Speaking of financials, banks had a decent month. European Banks were +9% in local terms and +6% in USD terms no doubt supported by better than expected earnings to some degree, and also the positive correlation to the move higher for bond yields. Other equity markets were more mixed however. The FTSE MIB, Nikkei and IBEX were all +2% in USD terms while the DAX (-1%), S&P 500 (-2%) and Stoxx 600 (-3%) were more disappointing. It was a similar story for EM equities too which were little changed during the month, although the Bovespa (+14%) did top the table for the month. The other asset class to highlight is commodities. Oil traded around OPEC headlines and had looked on to course to end the month flatish before yesterday’s sharp plunge saw WTI and Brent finish -3% and -4% for the month respectively. It was the softs which outperformed with Corn (+5%) and Wheat (+4%) continuing the strong performance from the end of September, while Gold (-3%) and Silver (-7%) were down as Fed rate hike expectations for December crept above 70%. All in all, in local currency terms 17 of the 39 assets finished with a positive return while just 12 assets did in USD terms.

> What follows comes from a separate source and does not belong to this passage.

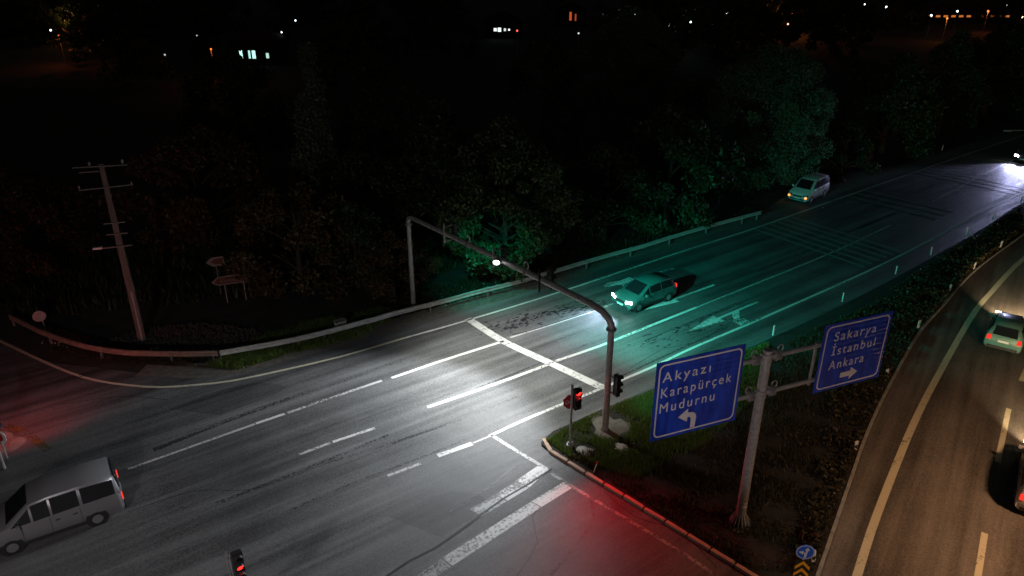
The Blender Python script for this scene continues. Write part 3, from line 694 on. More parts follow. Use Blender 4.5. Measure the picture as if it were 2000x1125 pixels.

A quick refresher where we are YTD now. It’s the usual culprits which head the top of the leaderboard in local currency terms with the Bovespa (+50%), Silver (+29%), WTI (+27%) and Gold (+20%) leading while Russian equities (+18%) round out the top five. Sterling (-17%) takes up the bottom place while Italian equities (-17%) and European Banks (-13%) are still languishing. It’s worth noting however that these assets have bounced back from heavier losses earlier in the year.

Elsewhere the S&P 500 (+6%) has had a reasonable YTD while the Stoxx 600 (-4%) has struggled. Bond markets outside of Gilts are in the 1-5% return range while credit markets have had a strong year. European indices are up anywhere from 4-8% while USD IG indices are up 5-9%. US HY is leading the way however, returning +14% YTD.